2013-01-02 09:20 China Daily     Web Editor: Mo Hong'e comment
The warehouse of online clothing retailer Vancl (Beijing) Technology Co in Beijing’s Daxing county. [Photo provided to China Daily]

The warehouse of online clothing retailer Vancl (Beijing) Technology Co in Beijing's Daxing county. [Photo provided to China Daily]

Companies test water abroad as domestic market getting tougher, Chen Limin reports.

While e-commerce companies have plunged into ever-increasing competition in the Chinese domestic market, some are trying their luck outside China to find other ways to fuel growth. A number of Chinese e-commerce players, including Jingdong Mall, dubbed China's amazon.com, and online clothing retailer Vancl (Beijing) Technology Co, have already stretched their reach globally with different approaches. 

Jingdong Mall's English-language website, offering nearly 400,000 products, went online in October. Supporting delivery to 35 countries, it attracts most of its overseas customers from North America, Western Europe and Australia.

Vancl started even earlier. It began its overseas expansion in 2010 by providing an English version of its website, and in September, it teamed up with Vietnamese online payment company ECPay to provide a Vietnamese-language website and set up local operations.

"Vietnam is quite representative of Asian markets: Fast-growing with a considerable market size and similar in culture," Luan Yilai, Vancl's associate president, said. 

"We think we can grow quickly if we start in Vietnam." 

Luan said Vancl is considering expanding its global footprint to more markets, and Russia, where it is looking for possible cooperation, will probably be next.

Jingdong Mall also has a Russian-language website and sells products to the country through cooperation with a local partner, said a report by Nanfang Metropolis Daily that cited unnamed sources. Jingdong Mall didn't comment on this.

E-commerce companies are the latest batch of Chinese Internet companies to spread their global reach. The earliest ones to go global were online game providers, which started overseas adventures in 2003.

Chinese e-commerce companies tend to provide an English website targeting US and European customers when they start to go global, said Chen Dong, the China head of large merchant sales at PayPal, the online payment arm of online marketplace Ebay. 

However, emerging markets represent a bigger opportunity for e-commerce businesses that expand overseas, as is evident in the huge growth in exports by e-commerce businesses to Latin America, Eastern Europe and the Asia-Pacific region, Chen added.

From July 2011 to June 2012, exports by Chinese e-commerce companies to Argentina increased by 96 percent, to Israel by 72 percent and to Ukraine by 71 percent, according to PayPal figures.

Global strategies

Although China is expected to become the world's biggest online retail market this year, according to officials of the Ministry of Commerce, e-commerce companies' global expansion comes as an important supplement to their business in the home market.

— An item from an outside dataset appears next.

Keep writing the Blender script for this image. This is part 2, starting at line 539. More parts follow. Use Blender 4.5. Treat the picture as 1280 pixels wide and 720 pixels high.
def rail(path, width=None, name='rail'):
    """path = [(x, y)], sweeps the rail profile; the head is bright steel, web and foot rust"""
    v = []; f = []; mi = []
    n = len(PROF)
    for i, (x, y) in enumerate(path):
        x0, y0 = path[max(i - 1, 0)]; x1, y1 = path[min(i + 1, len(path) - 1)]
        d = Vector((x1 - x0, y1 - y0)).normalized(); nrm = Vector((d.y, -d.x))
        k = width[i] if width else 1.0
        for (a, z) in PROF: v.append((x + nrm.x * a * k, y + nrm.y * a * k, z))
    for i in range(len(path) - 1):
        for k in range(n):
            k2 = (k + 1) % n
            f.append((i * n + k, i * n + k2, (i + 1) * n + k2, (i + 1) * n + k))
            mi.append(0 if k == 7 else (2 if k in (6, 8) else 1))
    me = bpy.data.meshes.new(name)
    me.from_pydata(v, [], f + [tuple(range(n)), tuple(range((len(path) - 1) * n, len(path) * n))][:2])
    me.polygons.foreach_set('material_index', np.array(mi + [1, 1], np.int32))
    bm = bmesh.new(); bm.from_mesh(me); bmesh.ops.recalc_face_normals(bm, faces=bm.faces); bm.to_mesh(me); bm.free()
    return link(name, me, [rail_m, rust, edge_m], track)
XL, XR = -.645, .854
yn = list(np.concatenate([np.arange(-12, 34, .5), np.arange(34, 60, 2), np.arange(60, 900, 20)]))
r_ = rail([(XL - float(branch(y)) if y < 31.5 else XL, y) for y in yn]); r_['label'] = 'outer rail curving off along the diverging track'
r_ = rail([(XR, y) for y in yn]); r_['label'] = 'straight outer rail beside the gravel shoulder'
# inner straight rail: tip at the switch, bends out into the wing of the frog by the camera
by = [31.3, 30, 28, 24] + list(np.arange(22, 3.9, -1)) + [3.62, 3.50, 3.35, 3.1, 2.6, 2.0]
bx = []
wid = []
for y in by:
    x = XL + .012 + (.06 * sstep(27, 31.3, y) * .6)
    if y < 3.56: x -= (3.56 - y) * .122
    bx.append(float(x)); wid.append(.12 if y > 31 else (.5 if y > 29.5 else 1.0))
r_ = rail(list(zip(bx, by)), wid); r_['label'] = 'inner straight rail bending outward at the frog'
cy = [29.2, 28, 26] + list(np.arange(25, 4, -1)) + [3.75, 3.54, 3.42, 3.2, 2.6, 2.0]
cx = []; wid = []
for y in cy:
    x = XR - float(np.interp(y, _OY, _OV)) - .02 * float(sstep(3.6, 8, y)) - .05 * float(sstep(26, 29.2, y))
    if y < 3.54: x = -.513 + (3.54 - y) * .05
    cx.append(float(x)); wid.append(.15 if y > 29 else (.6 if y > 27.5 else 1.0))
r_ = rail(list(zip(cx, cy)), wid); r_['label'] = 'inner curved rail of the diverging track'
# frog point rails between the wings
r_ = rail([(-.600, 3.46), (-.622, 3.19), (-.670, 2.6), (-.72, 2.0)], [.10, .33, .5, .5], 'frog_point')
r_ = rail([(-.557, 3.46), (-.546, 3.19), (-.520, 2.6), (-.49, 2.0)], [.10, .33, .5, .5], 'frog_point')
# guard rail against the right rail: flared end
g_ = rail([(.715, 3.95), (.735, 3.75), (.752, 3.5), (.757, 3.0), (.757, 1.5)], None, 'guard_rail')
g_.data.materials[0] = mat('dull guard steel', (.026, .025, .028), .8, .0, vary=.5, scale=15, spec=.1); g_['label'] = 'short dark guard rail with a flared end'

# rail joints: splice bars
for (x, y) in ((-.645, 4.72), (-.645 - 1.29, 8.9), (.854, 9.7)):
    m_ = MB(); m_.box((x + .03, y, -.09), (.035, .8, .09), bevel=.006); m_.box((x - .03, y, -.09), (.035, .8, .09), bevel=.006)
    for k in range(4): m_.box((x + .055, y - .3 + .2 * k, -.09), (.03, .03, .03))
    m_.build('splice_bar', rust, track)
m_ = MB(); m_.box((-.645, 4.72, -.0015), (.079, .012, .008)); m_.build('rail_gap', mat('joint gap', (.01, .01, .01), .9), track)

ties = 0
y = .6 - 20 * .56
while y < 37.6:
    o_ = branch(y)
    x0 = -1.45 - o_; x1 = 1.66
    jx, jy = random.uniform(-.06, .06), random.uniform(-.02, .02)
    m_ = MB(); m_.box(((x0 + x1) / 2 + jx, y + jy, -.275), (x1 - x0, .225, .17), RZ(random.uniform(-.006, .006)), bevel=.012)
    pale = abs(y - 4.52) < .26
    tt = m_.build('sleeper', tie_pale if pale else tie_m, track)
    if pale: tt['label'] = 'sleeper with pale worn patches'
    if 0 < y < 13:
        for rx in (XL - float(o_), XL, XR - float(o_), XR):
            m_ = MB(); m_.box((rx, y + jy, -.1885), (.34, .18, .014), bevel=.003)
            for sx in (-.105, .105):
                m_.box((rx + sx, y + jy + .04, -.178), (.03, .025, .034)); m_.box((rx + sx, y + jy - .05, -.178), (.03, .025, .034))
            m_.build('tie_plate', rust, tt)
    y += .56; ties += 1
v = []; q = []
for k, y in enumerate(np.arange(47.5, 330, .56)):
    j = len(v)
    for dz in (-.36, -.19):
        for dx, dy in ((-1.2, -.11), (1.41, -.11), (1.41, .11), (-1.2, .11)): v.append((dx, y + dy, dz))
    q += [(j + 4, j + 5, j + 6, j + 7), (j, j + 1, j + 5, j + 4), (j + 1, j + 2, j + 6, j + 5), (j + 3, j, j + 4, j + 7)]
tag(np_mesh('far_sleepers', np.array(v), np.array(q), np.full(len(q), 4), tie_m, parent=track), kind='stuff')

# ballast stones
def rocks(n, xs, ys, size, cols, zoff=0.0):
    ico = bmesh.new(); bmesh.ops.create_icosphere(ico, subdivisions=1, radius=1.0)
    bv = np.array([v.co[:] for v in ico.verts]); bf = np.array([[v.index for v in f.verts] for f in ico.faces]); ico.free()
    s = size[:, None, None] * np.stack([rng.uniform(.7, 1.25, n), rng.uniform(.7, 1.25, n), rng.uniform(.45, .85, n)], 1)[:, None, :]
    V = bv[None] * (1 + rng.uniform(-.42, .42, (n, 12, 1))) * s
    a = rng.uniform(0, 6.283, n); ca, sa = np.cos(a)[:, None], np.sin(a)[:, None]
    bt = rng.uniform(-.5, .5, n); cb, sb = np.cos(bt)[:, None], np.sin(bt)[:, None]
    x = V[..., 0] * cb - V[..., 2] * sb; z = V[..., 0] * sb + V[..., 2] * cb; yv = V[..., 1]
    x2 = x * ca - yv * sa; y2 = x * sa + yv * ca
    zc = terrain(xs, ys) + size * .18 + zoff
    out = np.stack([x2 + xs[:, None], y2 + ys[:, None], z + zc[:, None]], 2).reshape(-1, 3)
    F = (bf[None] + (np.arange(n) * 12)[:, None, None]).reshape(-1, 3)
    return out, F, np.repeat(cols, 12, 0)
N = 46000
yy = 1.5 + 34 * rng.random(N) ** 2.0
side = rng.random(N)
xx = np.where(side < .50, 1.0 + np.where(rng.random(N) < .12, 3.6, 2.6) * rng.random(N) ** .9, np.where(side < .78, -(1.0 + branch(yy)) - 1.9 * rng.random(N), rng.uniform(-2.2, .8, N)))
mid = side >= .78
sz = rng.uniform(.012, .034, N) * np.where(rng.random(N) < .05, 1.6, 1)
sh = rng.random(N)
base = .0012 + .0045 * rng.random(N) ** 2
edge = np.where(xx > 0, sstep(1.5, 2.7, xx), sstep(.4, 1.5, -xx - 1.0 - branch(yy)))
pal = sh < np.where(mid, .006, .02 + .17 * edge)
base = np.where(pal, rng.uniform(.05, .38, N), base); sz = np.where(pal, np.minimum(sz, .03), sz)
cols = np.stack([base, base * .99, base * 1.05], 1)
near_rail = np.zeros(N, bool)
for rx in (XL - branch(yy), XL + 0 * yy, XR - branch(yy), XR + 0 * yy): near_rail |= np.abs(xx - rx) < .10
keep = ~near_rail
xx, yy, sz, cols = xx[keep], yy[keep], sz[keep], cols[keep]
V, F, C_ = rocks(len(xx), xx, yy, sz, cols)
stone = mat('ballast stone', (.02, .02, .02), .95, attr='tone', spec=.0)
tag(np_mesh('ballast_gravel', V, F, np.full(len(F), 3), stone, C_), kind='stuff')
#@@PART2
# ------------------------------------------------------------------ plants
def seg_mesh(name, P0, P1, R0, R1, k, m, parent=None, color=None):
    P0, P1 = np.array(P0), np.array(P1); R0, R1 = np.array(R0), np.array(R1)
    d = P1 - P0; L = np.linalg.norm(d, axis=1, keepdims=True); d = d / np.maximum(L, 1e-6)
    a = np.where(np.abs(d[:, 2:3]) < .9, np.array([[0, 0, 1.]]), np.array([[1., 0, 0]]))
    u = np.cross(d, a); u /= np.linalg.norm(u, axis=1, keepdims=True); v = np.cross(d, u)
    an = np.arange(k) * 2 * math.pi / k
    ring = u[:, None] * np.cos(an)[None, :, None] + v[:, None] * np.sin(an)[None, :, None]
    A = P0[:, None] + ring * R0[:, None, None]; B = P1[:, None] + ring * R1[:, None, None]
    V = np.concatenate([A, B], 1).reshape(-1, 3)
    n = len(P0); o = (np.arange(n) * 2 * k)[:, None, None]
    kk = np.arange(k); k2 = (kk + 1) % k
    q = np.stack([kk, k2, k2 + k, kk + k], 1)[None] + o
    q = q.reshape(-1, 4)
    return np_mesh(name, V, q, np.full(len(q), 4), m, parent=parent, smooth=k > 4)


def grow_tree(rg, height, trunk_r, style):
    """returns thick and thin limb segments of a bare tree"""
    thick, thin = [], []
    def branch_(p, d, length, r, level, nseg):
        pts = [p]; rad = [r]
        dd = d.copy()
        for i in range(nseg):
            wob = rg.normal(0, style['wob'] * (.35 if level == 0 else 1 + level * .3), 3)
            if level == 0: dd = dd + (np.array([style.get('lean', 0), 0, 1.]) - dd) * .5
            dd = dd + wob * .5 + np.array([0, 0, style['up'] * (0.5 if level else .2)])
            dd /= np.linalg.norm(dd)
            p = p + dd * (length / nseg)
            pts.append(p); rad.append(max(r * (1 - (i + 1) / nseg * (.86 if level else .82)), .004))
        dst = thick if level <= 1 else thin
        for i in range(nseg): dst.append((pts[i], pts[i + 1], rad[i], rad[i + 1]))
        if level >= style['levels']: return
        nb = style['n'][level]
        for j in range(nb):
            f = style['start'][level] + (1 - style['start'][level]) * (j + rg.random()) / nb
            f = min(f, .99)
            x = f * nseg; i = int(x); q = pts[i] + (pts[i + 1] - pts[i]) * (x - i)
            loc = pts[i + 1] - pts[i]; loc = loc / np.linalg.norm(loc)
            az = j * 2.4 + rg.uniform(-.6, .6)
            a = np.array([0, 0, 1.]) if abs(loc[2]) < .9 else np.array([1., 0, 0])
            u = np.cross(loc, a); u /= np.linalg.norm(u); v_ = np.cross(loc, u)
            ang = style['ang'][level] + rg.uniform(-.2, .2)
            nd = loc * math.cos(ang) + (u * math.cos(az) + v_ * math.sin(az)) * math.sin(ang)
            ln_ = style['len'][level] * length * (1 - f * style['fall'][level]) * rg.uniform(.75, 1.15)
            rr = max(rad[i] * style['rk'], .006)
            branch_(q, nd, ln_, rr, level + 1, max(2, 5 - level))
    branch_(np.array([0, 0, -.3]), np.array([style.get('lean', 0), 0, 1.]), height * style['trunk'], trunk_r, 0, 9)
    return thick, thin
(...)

"Vancl is, and will be, focused on its domestic market, but the intention to go global is quite natural, whether it's the brand or the manufacturing that goes outside China," said Luan.

Last year, Vancl moved some of its clothes production to Bangladesh, and it was also approaching manufacturers in Indonesia and Cambodia for possible cooperation, Hu Haishen, who is responsible for Vancl's clothes manufacturing, said in August. 

There were 31 million people accessing the Internet in Vietnam by the end of September, representing 34 percent of its population, according to the Nhan Dan newspaper.

China, in contrast, had an Internet population of 538 million by the end of June, representing nearly 40 percent of its population, according to the quasi-official China Internet Network Information Center.